枯葉のせいもあって、何処もが道にみえる。岩の脇をくぐるようにして下に降りる。でもその先がつづかない。あらためて、上に上がる。もう一度上からみると、別のルートも見える。そちらに進む。だがそれも、さっきのところに降りて行き詰る。もう一度上に上がる。と、トラバースする道が薄らと見える。これだこれだ、そう確信してそちらへすすむ。確かに踏み跡はある。ひょいと見ると、「三山参道」という表示が木に縛り付けてある。やあ、これだ、と安心してどんどん進む。
ふと気づいてみると、今朝歩いた三峰山への道と同じ道を歩いているではないか。へっ? はじめて、下山コースをイメージしてみる。たぶんぐるりと、「永野御嶽山」を周回してしまったのであろう。だがどこから自分がこのルートに踏み込んだか、わからない。となると、どこかに下山路があるはず、と考えた。標高が一番位低くなる地点で、ふとみると、右への踏み跡が、それもしっかりつている。地図をもたないが、おおよその地形をイメージして、下山路をたどろうと考える。そして、たぶんそれを降りてみよう、それほど間違いはあるまいと見当をつける。
しばらく下ったところで「倶利伽羅不動尊」に出る。ガイドブックに会った「三峰大神」も「月山大神」も通り越してしまう。「倶利伽羅」に寄せるルートをみてみるが、はっきりしない。まあしょうがない。下ればいいであろうと、どんどん下る。もちろん下ることができたから、今こうして書いているのだが、じつは、もうひとつ下る途中にあるはずの「浅間大神」にも出会っていない。

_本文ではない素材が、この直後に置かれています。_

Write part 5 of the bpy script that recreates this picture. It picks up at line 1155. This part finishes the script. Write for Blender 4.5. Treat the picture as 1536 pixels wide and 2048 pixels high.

つまり今日私は、三峰神社の三大神に出遭うことができなかった。それほどの不信心ものだとは思わないが、無事帰還できたことを寿ぎたい。お昼をとった20分を差し引くと、コースタイムの4時間で歩いている。迷い時間を含めてこれであるから、まずまずの歩く力であろう。そう自分を慰めて帰宅した。午後2時着。効率の良い山歩きであった。